GM's short-term bonds "have been trading more at 'CCC' price levels," Balestrino said, indicating why he sees value in the securities. His fund is holding GM and General Motors Acceptance Corp. bonds that mature from 2005 to 2033. Most of his Ford bonds mature in the next two years.

Since the end of December, the fund has boosted its allocation to corporate bonds and reduced its cash position on expectations for improving earnings, Balestrino said.

The Federated fund's investment-grade bond investments include Canadian gold miner Barrick Gold Corp. and U.S. refiner Valero Energy Corp.
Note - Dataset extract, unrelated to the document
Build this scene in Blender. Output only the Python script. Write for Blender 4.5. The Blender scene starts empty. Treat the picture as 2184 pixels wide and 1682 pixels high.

Toronto-based Barrick Gold, the world's third-largest gold producer, last month agreed to pay cash to raise its stake in Highland Gold Mining Ltd. to 20 percent from 14 percent. The decision will help Barrick Gold develop projects in Russia.

Valero in April agreed to buy Premcor Inc. for $6.9 billion in cash and stock to become the largest U.S. refiner as record prices for gasoline and other fuels boost profits. The decision prompted S&P to cut the San Antonio-based company's ratings to one level above junk and its bonds fell. Balestrino is unfazed.

"Their business has never been healthier," said Balestrino, who started his career as an environmental consultant studying nuclear power development while pursuing a master's degree in urban and regional planning from the University of Pittsburgh. "They're just printing money."